Tuesday, May 10, 2011

Under a Rock

I'm going to be spending the morning with some elementary school students at Sheep Pasture as a substitute teacher. The group will be cycled through three stations, and I had my choice of birds (complicated), turtles (too hands on), and isopods. So not knowing anything about isopods that became my choice. Isopods, it turns out, are woodlice, pill bugs or sowbugs. Isopods are crustaceans that live on land. They have more legs than spiders, ten or eleven pairs. They lose water to the environment quickly since their shell is not as impervious as insects exoskeletons so they have to hide out in dark, wet places. They have lungs on their back legs and carry their eggs in a pouch called a marsupium. They grow like a lobster by shedding their shell, but unlike a lobster they moult in two stages-back half first followed a couple of days later by the front. That's it for the ordinary woodlouse, but not for the members of the  family Armadillidiidae. These are the real pillbugs and I hope you caught the armadillo in the name because,like the mammal, they  can curl up in a ball to protect themselves. According to wikipedia, kids down south keep pillbugs as pets. They live for about three years in a wet, limited light environment, have that funny roll up in a ball thing, eat debris, and don't spin a squeaky exercise wheel in the middle of the night. Wikipedia adds that folks with pet tarantulas also keep pill bugs since they find tarantula poop and "leftovers" delicious. My job, apparently, is to fake a southern accent and convince kids to put the isopods in little bug boxes for observation.

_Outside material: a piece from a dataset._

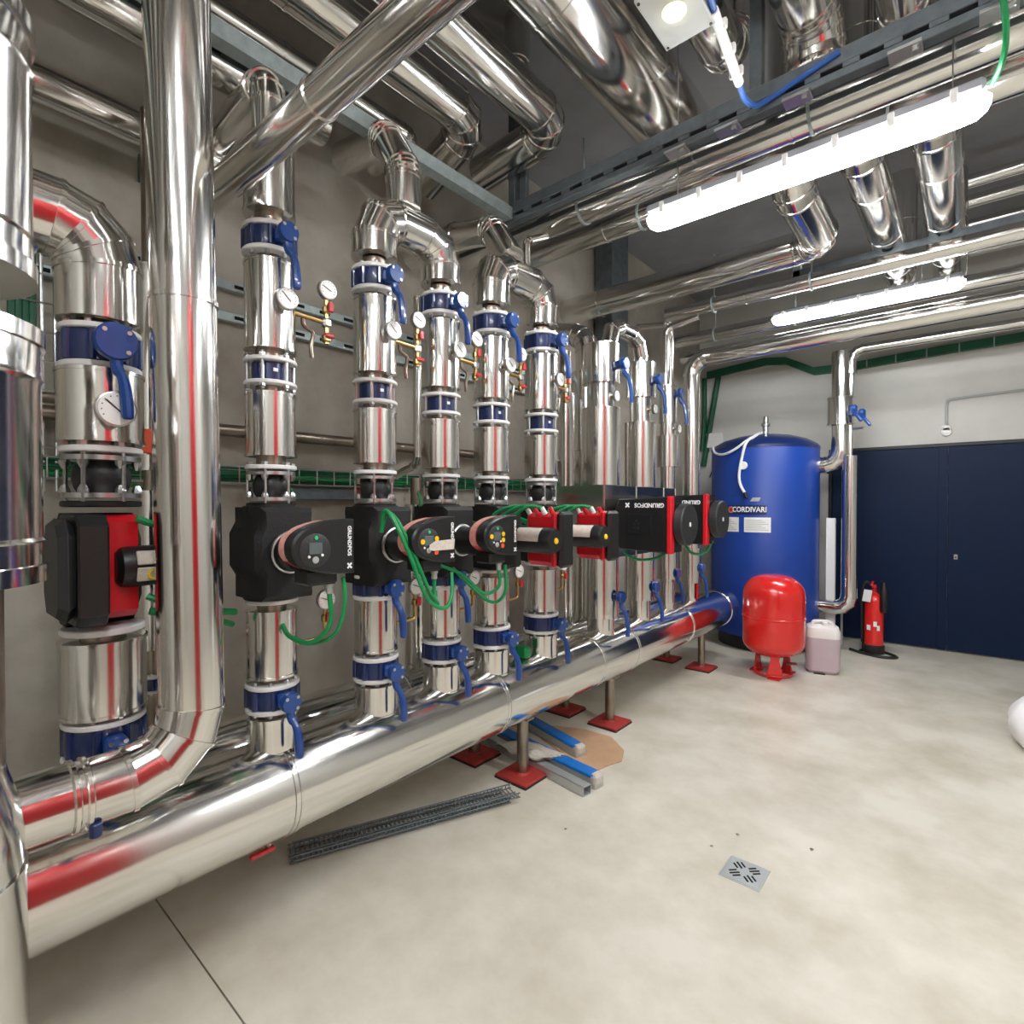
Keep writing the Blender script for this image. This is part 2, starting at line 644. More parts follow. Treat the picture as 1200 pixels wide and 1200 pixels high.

Of course, what they didn't tell me is that under the same logs as the isopods are centipedes and millipedes. Millipedes eat the same kind of plant debris as the isopods, but their defense mechanism is to secrete a corrosive slime that can irritate the skin-some also shoot out hydrogen cyanide gas! Don't touch the millipedes, kids. The carnivorous Centipedes are worse with a poisonous bite that can be painful and cause the same kind of life-threatening reaction as peanut butter. The turtles and their salmonella were beginning to look better until I remembered how many logs I've turned over in my life without being bitten by a centipede. Note to self: check with nurse about epipens.